PERSONAL TRAINING SERIES (EPISODE 1) - WHAT IS PERSONAL TRAINING?

PERSONAL TRAINING SERIES (EPISODE 1) - WHAT IS PERSONAL TRAINING?

What is personal training anyway? A service which I hadn’t even heard of until the mid-late 1980’s is now commonplace, and solidly entrenched in the fitness world. When I began Adamson’s Peak Performance in 1993 I literally couldn’t name another personal trainer in Redding. Today, I can’t count the number of personal trainers!

Think of a personal trainer as you’d think of a tutor for an academic study. A personal trainer’s purpose is to assist an individual in reaching his health, fitness, and performance goals. Today I’ll explain personal training using three key words: PERSONAL, PROGRESSIVE, and PURPOSEFUL.

As the name implies, personal training is personal. It is the opposite of generic, canned, and one-size-fits -all. It is individualized exercise training catering specifically to the needs, goals, aspirations, strengths, and weaknesses of the client.

Personal training should incorporate progression. Workout routines must be tailored to the fitness level of the client and integrate gradual progression toward the desired goals. Without progression, workouts will be stale and clients will become discouraged by lack of progress. Proper progression insures that a client is moving forward at a rate which is appropriated for his/her age and fitness level. It takes prior experience, level of motivation, physical limitations, injuries, and a client’s schedule into consideration. The goal is to progress as quickly as possible without injuring or over training the client.

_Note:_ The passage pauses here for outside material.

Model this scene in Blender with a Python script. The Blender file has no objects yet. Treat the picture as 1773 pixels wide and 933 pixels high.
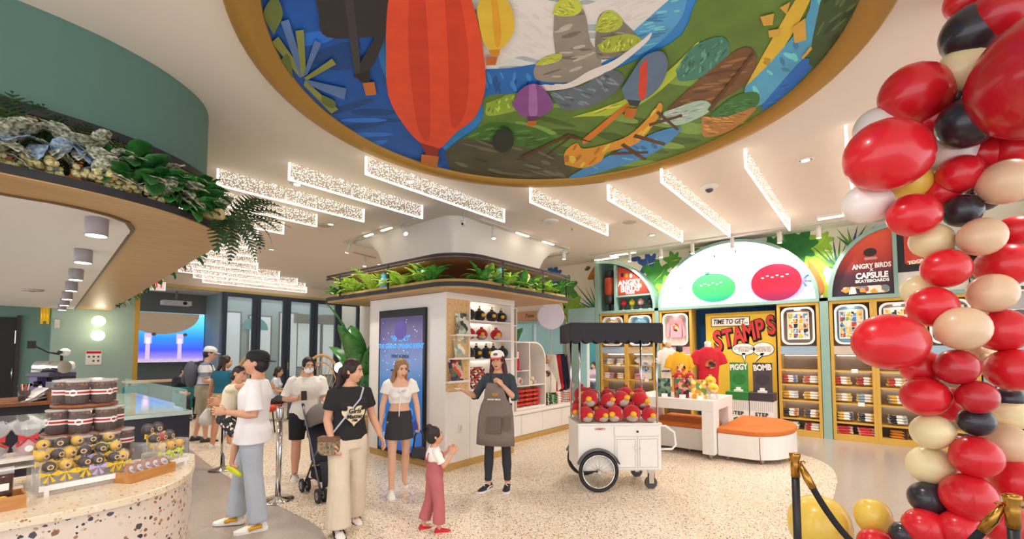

Lastly, personal training must be purposeful. It order to make progress toward predetermined goals each exercise session should have a purpose. Each workout done during the week should compliment the other workouts and the individual workout session should have a specific outcome goal. For example, the goal of a Monday session might be to do strength training for the entire body with an emphasis on the squat and vertical pulling movement patterns. Repetitions might be kept in an 8-12 range for an emphasis on muscle hypertrophy while keeping rest periods to 30 seconds so that muscle endurance is also challenged.

If personal training remains personal, progressive, and purposeful it should yield great success! Add some fun to the mix and you have the ingredients for years of fruitful exercise training!